Como se vê, se articula uma rede de interesses que vai desde o Ministro dos Esportes até secretários municipais de esporte. Para complementar, muitos dirigentes esportivos são também políticos ou apóiam políticos. E Confederações financiam candidaturas de políticos. O resultado disso é que além do Ministério esta rede conta com bancadas nos legislativos federais, estaduais e municipais para defender seus interesses. Assim, a CPI para investigar os gastos na Câmara do Rio de Janeiro foi abortada. A CPMI que atualmente foi criada no Congresso Nacional encaminha não dar em nada. A confiança na impunibilidade é tamanha que Carlos Arthur Nuzman abandou a CPMI. E Orlando Silva nem deu as caras. Assim, está formada o clássico jogo da “grande política” brasileira, marcada pelo patrimonialismo e, pelo interesse privado em detrimento do público e pelo enriquecimento ilícito.
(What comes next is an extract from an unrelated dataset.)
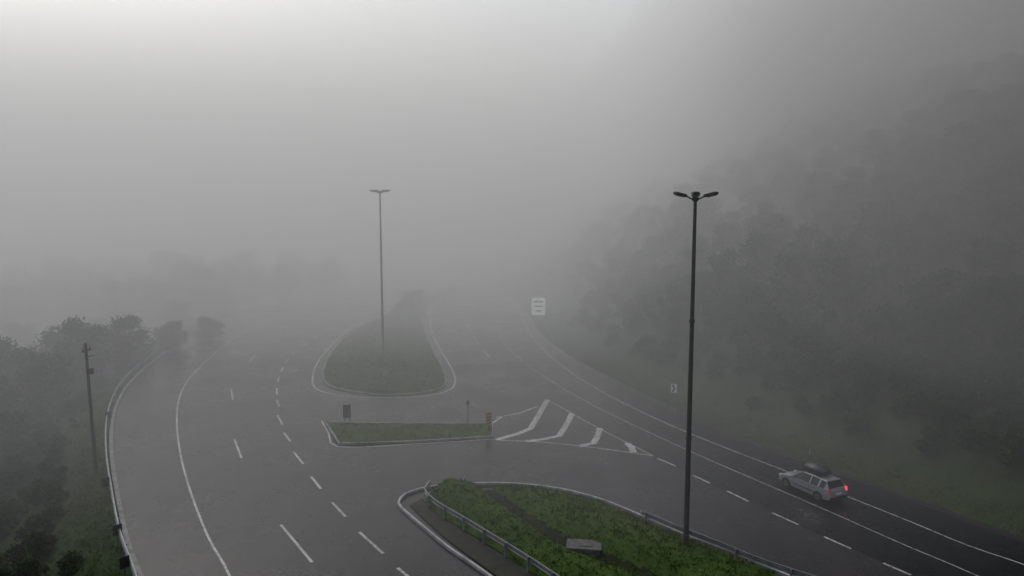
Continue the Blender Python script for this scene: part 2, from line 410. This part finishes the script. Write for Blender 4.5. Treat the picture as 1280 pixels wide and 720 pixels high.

Com este quadro não de se estranhar que Nuzman tenha sido reeleito no COB. Que presidentes de confederações estejam há décadas, como no basquete, a frente das mesmas.
O resultado de tudo isso é que quem realmente mereceria apoio no Brasil, os atletas dos esportes olímpicos, não o tem. Medalhistas olímpicos em Pequim, como o nadador Cesar Cíelo e a judoca Ketleyn Quadros não recebem qualquer apoio do COB ou de suas respectivas confederações. O mesmo vale para a ginasta Jader Barbosa. Só para citar alguns. Outros recebem uma bolsa que não os permite viver apenas do esporte, como os boxeadores Washigton Silva e Paulinho de Carvalho, ambos 5º lugar nas Olimpíadas de Pequim.
Se atletas olímpicos são assim tratados, o que esperar do tratamento do cidadão comum? Nada. No Brasil o Esporte não é estruturado para ser política social e de saúde para seus cidadãos. Centros Esportivos públicos são exceções. Uma política séria de inclusão esportiva articulada nacionalmente inexiste.
Enquanto isso, os bilhões de reais investidos no esporte brasileiro vão parar nas mãos de dirigentes, políticos e empresários. Este é o quadro do esporte em nosso país e que precisar ser denunciado.